Let me get myself back to 2012… Costa Concordia, Xi Jinping, London Olympics, Obama reelected, scandals in Brazil and I moved to MacOS X. Since 2012 all my daily drivers portables was Apple Macbook Pro notebooks. I will never regret this decision, using Apple platform, I worked, founded a startup, bring a new products to life and had fun. I am using the same hardware since 2013, no faults (except battery, that I replaced). I trully believe using same hardware for a long time, is impressive. But let’s talk about Apple.
Apple
Apple did, and continue to do an awesome job. They are keeping their hardware compatible with new macOS releases like no other manufacturer. You will be able to install the new macOS Big Sur in a 2013 hardware. Well done Apple!
But in another hand, there are some special moments this compatilibity going to be broken, like, when Apple decides to switch Macs to a different processor architecture. And again, well done Apple! It happened in the Motorola to PowerPC, happened again in PowerPC to Intel switch and will happen again from Intel to Apple Silicon. And these changes happened and will happen with no or very little impact to the end customer.
While i’m writing this post, we are experiencing the third exchange of Apple processors and this impacted me in a very interesting way.
Do I need a new hardware?
There is a video posted on Computer Clan channel on youtube that represents a lot my sentiments on my actual MacBook Pro.

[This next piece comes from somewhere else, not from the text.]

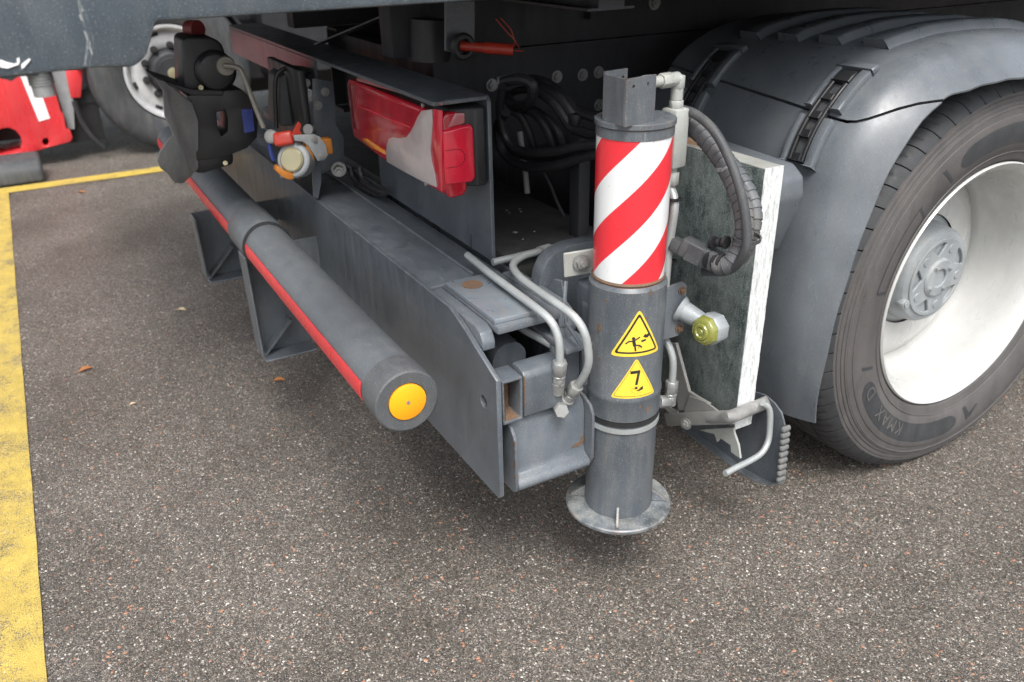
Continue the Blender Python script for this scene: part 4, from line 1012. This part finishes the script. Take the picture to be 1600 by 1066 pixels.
# tail lamp
LXR, LXL, LYF, LYB = -.407, -.950, .684, .762
b = MB(); b.prism([(LXL+.01,LYF+.025), (LXR-.006,LYF+.022), (LXR-.004,LYF+.060), (LXR+.008,LYF+.072), (LXR+.008,.775), (LXR+.0,.782), (LXL+.02,.782)], 'z', .838, .998); b.bevel(.006,3)
lamp = b.build('tail_lamp', M['black_plastic'], truck)
tag(lamp, 'long red and white tail lamp under the grey bracket')
def lensbox(x0, x1, z0, z1, y0, y1, name, mat, bev=.006, parent=lamp):
    return MB().box((x0,y0,z0), (x1,y1,z1)).bevel(bev, 3).build(name, M[mat], parent)
b = MB(); q = [(LXL,.842), (LXL-.004,.90), (LXL,.985), (LXL+.012,.992), (LXR-.010,.992), (LXR,.984), (LXR,.832), (LXR-.012,.826), (LXR-.2,.826)]
b.prism([(LXL+.006,.846),(LXL,.86),(LXL,.978),(LXL+.010,.990),(LXR-.012,.990),(LXR,.980),(LXR,.838),(LXR-.012,.828),(LXL+.2,.830)], 'y', LYF, LYF+.021); b.bevel(.007,3,40)
b.build('lens', M['lens_red'], lamp)
b = MB(); b.box((LXL-.001,LYF-.0015,.868), (LXL+.052,LYF+.02,.981)); b.bevel(.006,3).build('lens_end', M['lens_red_dark'], lamp)
def onlens(pts, name, mat, y=LYF-.0022, th=.003, bev=.001):
    q = [at(x, yy, y=y) for x, yy in pts]
    return MB().prism([(v.x, v.z) for v in q], 'y', y, y+th).bevel(bev, 2, 60).build(name, M[mat], lamp)
onlens([(667,172),(674,171),(675.5,190),(674,214),(672,232),(674,252),(679,272),(682,293),(672,289),(659.6,284),(630,268),(604,253),(603,238),(604,226),(607,217),(613,214.5),(624,216),(635,214),(641,206),(647,195),(652,183),(658,173.6)], 'reversing_lens', 'lens_white')
onlens([(676,170),(690,173),(690,300),(683,294),(679.5,272),(674.5,252),(672.6,232),(674.6,214),(676,190)], 'brake_lens', 'lens_red_bright', LYF-.0018)
onlens([(566,216),(573,217),(600,235),(602,242),(582,232),(567,221)], 'indicator_lens', 'lens_amber', LYF-.0016)
onlens([(556,126),(560,119),(690,161),(690,165)], 'lens_ridge', 'lens_clear', LYF-.0026, .002, .0005)
onlens([(557,166),(558,164),(640,198),(640,200)], 'lens_ridge', 'lens_red_bright', LYF-.002, .002, .0005)
onlens([(560,140),(560,138.5),(655,172),(655,174)], 'lens_ridge', 'lens_red_bright', LYF-.002, .002, .0005)
# end cap facing sideways
b = MB(); b.prism([(LYF+.004,.836),(LYF+.002,.984),(LYF+.010,.994),(LYF+.034,.994),(LYF+.046,.984),(LYF+.050,.836),(LYF+.042,.824),(LYF+.010,.822)], 'x', LXR-.02, LXR+.004); b.bevel(.005,3,40)
b.build('end_lens', M['lens_red'], lamp)
b = MB(); b.prism([(LYF+.001,.852),(LYF+.001,.962),(LYF+.060,.968),(LYF+.068,.960),(LYF+.068,.858),(LYF+.060,.850)], 'x', LXR-.002, LXR+.009); b.bevel(.0055,3)
sr = b.build('side_reflector', M['lens_red_bright'], lamp)
b = MB(); 
for r_ in (.0175,):
    V = []; n = 24
    for i in range(n):
        a = -pi/2+pi*i/(n-1)
        for e in (r_, r_+.0011): V.append((LXR+.0095, LYF+.024+e*1.15*cos(a), .905+e*sin(a)))
    b.add(V, [(2*i,2*i+1,2*i+3,2*i+2) for i in range(n-1)])
b.box((LXR+.0092,LYF+.002,.887), (LXR+.0097,LYF+.024,.8881)); b.box((LXR+.0092,LYF+.002,.922), (LXR+.0097,LYF+.024,.9231))
b.build('moulded_arc', M['lens_red_dark'], sr)
b = MB(); b.prism([(LYF+.012,.966),(LYF+.05,.970),(LYF+.05,.990),(LYF+.03,.992)], 'x', LXR-.001, LXR+.006); b.bevel(.002,2).build('lens_top_window', M['lens_clear'], lamp)
b = MB(); b.box((LXL+.05,LYF+.03,.9975), (LXR-.12,.78,1.0)); b.build('top_seal', M['black_plastic'], lamp)
for px, py in ((659,165), (565,124), (664,288)):
    c = at(px, py, y=LYF-.003); b = MB(); b.rod(c+Vector((0,.004,0)), c, .0045, 12); b.hexa(c, c+Vector((0,-.001,0)), .0022); b.build('screw', M['zinc'], lamp)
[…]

Computer Clan video about why I still use a 2013 MacBook
Yes, I agree with him. The hardware and software integration provided by Apple with the extreme componemt and build quality offered, makes a 2013 MacBook Pro useable with no effects in my workflow. I aways was proud to say that my MacBook was awesome. I can run a lot of containers, databases, Visual Studio Code, Spotify, iTerm2, Slack… you name it. All software running with no lags or freezes. A BSD Kernel (Mach) with an awesome process scheduling or RAM compression and optimization helps. Anyway, having that hardware and software integration and the absurd software optimization, makes the difference.
How about the rest of world?
Well, I continued working with Linux (Ubuntu) in the cloud. All my servers, nodes, pods were Ubuntu based containers. So, I never lost my connection with Linux based OSes. But I lost my interest in the Redmont OS even desktop or server versions, a brave new world on Linux kernels, MacOS X usability and all nitty-gritties, all nuts and bolts to discover.
The consequence? Last Windows OS I used as desktop daily driver was Windows 7. I did not use Windows 8, 8.1 and first versions of Windows 10. But Microsoft changed, embraced the Cloud, accepted and incorporated lots of innovation from the Open Source communities, make themselves a part of OSS. Created their own Linux distribution, made their server software Linux compatible (SQL Server), open sourced .Net Framework, Visual Studio Code, bought GitHub and launched Windows Subsystem for Linux.
Microsoft started creating solutions for developers. The BASIC Interpreter for ALTAIR Computers was the first Microsoft product. The Redmond giant always made awesome tools for developers. I think, with the new management, new board, lots of old paradigms were broken, new ways of thinking have been created. Visual Studio Code, WSL, Edge Chromium, SQL Server for Linux, the deprecation of Internet Explorer, you name it. So why not?
I can mention a lot of another things that can help to my decision: new hardware, gaming and why not… FOMO. Anyway… finally I got a decision, get myself back to Windows.